• [Exercise description]
Only a number is wanted: how many lines in the records below contain "picture"?

• [Entries supplied]
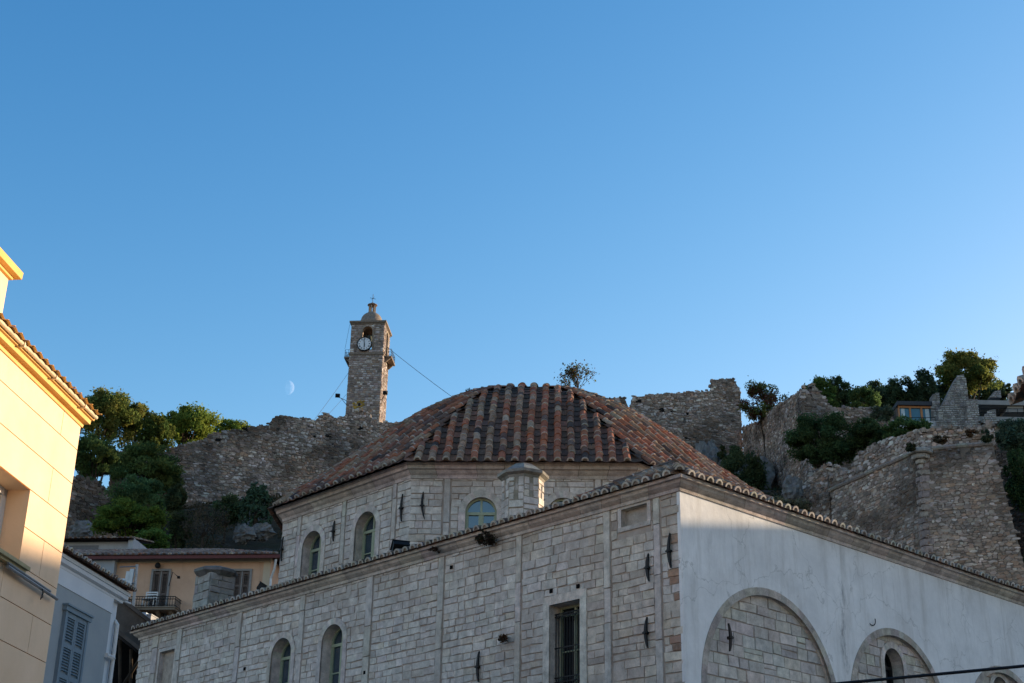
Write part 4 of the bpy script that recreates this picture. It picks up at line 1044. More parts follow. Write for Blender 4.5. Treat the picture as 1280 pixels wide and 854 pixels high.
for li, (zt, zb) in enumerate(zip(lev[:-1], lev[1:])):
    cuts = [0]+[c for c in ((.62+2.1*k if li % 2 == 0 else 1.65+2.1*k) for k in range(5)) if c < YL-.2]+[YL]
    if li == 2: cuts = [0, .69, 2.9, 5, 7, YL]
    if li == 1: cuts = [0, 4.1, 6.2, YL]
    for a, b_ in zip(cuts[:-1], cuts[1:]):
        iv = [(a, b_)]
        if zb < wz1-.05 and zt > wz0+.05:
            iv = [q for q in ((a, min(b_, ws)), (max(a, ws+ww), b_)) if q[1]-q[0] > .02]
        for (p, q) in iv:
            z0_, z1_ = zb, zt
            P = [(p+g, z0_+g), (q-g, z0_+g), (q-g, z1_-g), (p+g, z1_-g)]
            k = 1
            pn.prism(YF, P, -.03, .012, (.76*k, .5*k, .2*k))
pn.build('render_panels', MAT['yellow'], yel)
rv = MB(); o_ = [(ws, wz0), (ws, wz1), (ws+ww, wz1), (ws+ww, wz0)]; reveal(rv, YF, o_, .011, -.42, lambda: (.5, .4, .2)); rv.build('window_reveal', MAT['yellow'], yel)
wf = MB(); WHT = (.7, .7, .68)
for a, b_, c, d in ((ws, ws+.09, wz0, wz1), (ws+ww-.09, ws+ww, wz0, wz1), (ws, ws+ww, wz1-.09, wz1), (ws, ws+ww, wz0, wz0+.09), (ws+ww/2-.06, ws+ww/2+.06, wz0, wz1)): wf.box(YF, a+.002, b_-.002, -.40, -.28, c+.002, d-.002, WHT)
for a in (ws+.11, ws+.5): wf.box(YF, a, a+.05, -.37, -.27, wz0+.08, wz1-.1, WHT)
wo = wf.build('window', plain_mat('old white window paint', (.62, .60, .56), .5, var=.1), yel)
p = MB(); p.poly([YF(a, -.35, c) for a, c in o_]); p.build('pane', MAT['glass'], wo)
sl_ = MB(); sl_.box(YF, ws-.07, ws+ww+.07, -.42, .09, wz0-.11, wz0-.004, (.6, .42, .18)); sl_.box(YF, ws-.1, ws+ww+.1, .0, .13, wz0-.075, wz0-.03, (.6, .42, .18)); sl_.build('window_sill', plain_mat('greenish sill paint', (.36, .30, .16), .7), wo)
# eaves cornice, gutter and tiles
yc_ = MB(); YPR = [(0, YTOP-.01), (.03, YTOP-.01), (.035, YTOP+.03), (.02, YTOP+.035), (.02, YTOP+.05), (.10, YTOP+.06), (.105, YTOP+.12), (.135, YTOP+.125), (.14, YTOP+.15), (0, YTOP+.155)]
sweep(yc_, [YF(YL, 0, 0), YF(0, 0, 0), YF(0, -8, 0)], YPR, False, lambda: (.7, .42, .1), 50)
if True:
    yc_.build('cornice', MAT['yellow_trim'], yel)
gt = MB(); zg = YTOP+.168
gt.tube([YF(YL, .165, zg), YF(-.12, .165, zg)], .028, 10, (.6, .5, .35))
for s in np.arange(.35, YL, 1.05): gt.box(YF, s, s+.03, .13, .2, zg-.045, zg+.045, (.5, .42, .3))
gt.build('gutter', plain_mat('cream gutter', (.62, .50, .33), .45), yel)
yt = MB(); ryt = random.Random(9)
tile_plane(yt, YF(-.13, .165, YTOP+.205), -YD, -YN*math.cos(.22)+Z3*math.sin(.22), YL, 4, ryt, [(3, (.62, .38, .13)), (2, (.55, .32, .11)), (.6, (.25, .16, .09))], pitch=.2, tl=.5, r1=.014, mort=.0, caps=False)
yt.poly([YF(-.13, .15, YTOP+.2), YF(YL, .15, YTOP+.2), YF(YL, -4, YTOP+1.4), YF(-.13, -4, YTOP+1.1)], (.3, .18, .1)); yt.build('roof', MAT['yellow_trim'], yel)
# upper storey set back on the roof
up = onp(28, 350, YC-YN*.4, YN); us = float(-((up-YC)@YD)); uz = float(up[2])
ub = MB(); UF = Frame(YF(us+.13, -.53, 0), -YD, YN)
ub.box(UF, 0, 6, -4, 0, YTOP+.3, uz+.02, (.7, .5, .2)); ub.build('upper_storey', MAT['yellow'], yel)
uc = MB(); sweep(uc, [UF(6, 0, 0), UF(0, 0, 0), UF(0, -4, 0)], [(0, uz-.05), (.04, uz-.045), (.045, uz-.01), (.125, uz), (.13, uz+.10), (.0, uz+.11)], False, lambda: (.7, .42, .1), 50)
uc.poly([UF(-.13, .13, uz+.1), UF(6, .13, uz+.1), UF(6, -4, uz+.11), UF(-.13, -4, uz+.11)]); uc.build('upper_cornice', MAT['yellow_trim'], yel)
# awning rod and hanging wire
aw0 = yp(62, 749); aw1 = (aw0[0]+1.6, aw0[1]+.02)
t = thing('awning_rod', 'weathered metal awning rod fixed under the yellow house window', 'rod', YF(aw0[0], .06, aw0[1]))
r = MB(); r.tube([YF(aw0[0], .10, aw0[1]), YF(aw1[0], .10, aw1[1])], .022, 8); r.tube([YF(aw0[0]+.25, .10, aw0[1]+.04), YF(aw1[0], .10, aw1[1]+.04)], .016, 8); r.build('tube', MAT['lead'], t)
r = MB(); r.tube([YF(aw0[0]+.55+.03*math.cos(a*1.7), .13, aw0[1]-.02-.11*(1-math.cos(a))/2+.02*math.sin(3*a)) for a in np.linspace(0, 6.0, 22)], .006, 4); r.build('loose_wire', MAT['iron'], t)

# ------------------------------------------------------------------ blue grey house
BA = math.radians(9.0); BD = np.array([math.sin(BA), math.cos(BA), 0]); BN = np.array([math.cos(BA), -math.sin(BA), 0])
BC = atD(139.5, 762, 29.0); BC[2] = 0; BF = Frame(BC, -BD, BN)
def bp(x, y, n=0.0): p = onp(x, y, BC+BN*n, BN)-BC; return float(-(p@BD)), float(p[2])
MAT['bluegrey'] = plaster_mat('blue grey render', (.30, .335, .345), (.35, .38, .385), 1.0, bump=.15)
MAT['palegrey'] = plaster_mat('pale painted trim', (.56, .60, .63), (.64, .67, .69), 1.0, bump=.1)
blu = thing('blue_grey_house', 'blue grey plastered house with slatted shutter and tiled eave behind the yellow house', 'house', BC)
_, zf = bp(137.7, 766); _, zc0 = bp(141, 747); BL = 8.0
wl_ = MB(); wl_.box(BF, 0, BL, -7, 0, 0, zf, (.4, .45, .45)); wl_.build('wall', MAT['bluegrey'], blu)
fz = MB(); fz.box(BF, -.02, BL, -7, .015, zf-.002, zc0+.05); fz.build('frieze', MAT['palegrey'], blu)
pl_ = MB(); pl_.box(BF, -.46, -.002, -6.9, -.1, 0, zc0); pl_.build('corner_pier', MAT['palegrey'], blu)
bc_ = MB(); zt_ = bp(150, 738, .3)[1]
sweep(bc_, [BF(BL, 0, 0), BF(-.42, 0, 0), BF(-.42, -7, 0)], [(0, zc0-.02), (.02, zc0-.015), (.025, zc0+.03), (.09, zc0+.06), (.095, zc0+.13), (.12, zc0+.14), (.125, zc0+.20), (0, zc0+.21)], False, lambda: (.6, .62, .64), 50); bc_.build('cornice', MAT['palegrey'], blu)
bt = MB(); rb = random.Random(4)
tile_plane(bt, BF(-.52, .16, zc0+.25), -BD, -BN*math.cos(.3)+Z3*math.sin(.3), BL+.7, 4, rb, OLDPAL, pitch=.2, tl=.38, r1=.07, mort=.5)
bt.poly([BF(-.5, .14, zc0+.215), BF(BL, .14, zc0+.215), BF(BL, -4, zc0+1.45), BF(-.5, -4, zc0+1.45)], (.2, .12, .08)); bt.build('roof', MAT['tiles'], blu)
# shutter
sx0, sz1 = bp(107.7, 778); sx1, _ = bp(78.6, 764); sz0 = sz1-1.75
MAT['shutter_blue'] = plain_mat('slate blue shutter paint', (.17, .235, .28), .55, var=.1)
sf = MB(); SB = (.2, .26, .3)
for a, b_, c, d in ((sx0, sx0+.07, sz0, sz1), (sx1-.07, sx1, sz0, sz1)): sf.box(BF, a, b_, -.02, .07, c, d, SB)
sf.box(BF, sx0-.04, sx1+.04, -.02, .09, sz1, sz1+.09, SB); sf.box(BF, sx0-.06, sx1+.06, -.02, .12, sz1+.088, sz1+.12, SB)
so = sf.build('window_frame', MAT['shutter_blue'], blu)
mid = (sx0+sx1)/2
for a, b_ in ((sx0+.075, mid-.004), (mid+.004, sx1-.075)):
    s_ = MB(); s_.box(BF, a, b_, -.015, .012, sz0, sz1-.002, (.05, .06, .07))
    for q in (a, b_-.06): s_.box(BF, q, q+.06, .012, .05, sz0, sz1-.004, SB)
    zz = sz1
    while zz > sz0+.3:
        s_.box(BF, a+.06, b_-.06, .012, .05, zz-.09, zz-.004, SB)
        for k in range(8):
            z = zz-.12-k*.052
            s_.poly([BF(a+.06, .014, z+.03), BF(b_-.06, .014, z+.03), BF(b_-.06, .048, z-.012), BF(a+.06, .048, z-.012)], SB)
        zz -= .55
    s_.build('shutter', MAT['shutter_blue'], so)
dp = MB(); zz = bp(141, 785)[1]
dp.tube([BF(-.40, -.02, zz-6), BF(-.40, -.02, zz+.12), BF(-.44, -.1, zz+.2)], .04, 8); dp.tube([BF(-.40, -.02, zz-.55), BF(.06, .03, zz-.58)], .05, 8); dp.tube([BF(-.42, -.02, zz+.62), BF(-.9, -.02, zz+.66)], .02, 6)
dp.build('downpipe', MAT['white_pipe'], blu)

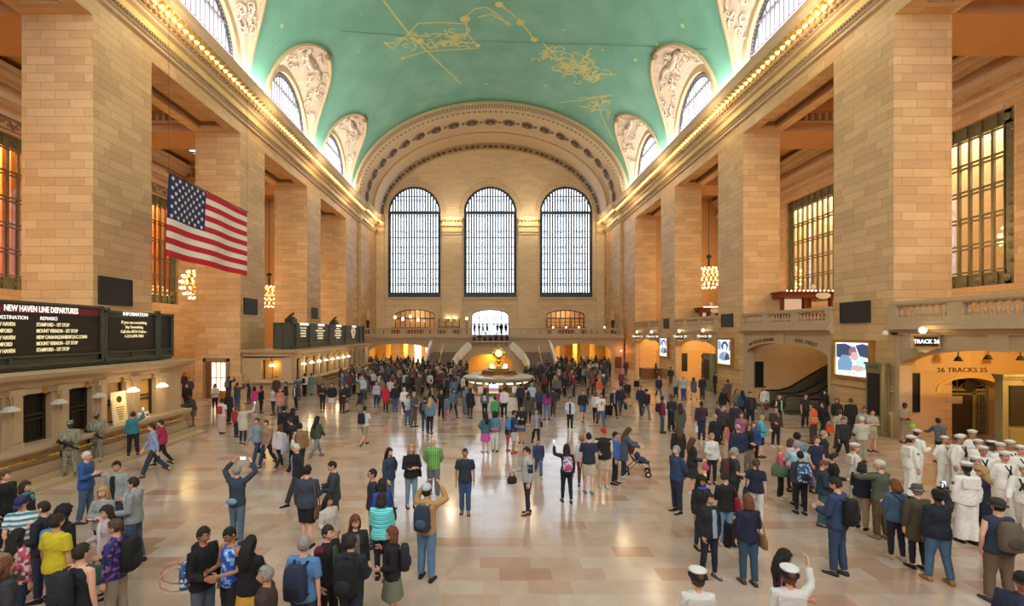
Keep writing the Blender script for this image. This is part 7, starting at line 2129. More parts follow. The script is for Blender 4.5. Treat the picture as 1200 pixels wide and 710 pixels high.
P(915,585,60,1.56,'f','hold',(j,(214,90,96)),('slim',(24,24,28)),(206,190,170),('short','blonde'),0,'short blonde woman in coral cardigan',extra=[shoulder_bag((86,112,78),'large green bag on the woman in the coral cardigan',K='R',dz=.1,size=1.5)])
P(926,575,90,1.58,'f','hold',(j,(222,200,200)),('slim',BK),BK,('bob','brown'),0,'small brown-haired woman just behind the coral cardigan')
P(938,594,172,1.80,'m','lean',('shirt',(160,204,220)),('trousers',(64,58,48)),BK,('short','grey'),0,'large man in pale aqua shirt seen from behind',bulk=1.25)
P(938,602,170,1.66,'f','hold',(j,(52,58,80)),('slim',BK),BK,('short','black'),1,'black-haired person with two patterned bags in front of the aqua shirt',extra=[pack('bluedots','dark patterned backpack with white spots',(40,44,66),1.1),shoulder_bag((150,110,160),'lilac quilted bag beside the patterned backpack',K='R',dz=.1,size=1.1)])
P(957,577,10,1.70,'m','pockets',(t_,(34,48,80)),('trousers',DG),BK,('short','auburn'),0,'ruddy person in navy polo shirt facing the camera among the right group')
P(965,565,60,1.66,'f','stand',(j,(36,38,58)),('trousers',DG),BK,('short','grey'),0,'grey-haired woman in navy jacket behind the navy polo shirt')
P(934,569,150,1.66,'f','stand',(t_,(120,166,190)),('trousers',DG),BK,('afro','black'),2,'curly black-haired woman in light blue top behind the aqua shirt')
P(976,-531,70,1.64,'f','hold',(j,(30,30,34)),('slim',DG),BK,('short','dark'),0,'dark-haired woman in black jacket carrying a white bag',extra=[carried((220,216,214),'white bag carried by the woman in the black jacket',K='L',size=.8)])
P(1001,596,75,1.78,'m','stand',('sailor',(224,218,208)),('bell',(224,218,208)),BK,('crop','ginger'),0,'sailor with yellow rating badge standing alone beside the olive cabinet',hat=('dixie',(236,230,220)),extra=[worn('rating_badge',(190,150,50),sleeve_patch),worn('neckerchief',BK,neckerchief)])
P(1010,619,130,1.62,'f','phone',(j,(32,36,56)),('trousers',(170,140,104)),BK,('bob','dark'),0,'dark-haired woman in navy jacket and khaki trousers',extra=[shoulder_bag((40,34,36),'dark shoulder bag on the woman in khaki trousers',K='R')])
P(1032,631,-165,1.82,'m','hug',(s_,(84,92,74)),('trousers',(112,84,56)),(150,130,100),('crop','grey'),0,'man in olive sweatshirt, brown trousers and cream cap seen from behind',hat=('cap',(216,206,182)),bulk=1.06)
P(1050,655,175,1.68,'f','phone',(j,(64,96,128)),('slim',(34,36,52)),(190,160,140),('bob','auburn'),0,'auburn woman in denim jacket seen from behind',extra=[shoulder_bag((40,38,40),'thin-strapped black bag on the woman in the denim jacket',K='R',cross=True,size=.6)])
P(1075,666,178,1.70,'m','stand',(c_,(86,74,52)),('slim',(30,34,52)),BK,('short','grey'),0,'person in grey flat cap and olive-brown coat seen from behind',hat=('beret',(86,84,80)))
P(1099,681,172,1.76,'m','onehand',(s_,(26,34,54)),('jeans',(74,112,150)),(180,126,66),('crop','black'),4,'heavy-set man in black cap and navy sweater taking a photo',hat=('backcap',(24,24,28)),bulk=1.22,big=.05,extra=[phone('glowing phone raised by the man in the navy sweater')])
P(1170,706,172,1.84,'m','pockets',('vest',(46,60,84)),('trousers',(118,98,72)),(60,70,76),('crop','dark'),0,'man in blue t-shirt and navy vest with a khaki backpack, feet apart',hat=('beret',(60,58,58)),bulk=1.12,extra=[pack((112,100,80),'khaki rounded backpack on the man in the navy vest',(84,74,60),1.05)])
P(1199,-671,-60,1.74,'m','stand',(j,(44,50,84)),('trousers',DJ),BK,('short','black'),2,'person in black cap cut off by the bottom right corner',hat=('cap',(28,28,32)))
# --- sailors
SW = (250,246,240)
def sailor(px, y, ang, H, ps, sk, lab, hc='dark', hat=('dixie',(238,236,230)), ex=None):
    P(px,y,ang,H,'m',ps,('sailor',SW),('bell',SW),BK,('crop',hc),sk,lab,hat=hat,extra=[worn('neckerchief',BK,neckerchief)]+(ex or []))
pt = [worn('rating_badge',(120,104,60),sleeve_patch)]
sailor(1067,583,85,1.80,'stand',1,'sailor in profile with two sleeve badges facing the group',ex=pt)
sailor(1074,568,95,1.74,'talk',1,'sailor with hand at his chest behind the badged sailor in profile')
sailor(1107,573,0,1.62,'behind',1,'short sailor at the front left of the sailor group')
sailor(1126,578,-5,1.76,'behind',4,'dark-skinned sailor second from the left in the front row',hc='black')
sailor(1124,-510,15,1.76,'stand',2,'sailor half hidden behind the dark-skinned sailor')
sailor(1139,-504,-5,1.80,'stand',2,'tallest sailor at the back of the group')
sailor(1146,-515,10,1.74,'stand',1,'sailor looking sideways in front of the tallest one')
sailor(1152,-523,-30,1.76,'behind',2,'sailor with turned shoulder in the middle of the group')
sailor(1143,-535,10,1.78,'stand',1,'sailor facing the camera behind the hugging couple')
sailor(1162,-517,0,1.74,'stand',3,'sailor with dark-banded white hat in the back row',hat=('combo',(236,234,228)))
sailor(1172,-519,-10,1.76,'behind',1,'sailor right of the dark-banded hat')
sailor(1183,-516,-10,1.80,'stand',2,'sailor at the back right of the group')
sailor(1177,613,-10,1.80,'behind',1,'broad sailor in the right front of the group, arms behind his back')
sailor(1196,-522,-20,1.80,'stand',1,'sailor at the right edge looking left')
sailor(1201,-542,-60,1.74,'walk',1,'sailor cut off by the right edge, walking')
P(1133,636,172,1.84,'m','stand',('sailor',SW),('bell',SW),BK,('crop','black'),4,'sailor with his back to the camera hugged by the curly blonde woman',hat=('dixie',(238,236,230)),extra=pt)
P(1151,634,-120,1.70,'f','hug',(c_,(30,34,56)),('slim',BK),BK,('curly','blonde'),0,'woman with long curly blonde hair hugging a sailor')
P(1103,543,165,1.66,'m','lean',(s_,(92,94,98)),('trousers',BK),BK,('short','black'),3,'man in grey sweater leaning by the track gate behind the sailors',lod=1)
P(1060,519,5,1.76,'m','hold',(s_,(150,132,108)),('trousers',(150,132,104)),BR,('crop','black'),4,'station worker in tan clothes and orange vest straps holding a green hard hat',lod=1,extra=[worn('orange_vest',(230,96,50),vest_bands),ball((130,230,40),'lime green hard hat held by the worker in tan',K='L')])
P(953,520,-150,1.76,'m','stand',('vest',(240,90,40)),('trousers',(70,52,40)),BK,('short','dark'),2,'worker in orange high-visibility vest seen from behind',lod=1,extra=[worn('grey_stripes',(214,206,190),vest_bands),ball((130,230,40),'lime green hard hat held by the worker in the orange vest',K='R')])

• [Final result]
2